Trois innovations significatives qui se sont produites dans la société romaine entre le premier et le quatrième siècle peuvent être attribuées aux ministères d'évangélisation et de guide des femmes chrétiennes. La première, vers le iv e siècle, est la liberté de choisir une vie célibataire, qui démolit concrètement l’un des piliers du patriarcat, à savoir l'obligation de contracter mariage. La seconde est que les veuves et les vierges chrétiennes sauvent, socialisent, baptisent et éduquent des milliers d’orphelins qui autrement seraient morts abandonnés ou auraient été destinés à la prostitution. La troisième est que les réseaux domestiques et les activités d'évangélisation des femmes jouent un rôle décisif dans la transformation de la société romaine d'une culture principalement païenne à une culture majoritairement chrétienne.

Des éléments de la vie religieuse peuvent être reconnus non seulement dans les premières communautés de veuves, comme celle de Grapte ou Tabitha, mais aussi chez les femmes qui ont choisi le célibat, comme les quatre filles prophétesses de Philippe (cf. Ac 21, 9) et les communautés féminines d'Asie mineure, mentionnées dans les Actes de Thècle.

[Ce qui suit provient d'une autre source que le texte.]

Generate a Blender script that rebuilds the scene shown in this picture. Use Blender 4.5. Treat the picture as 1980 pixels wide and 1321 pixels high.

Les femmes de ces communautés ne se limitaient pas à sauver les orphelins et les veuves pauvres, mais également prophétisaient lors des premiers rassemblements de l’Eglise des origines (cf. 1 Co 11; Ac 21, 8-19). L’autorité qu’elles exerçaient dans le contexte de la vie domestique quotidienne, s’opposant à la culture de l’époque, est l’une des clés, souvent négligées, de la diffusion rapide du christianisme. L’autorité missionnaire et le leadership prophétique des femmes dans leur vaste réseau social ont changé le visage de l’Empire romain.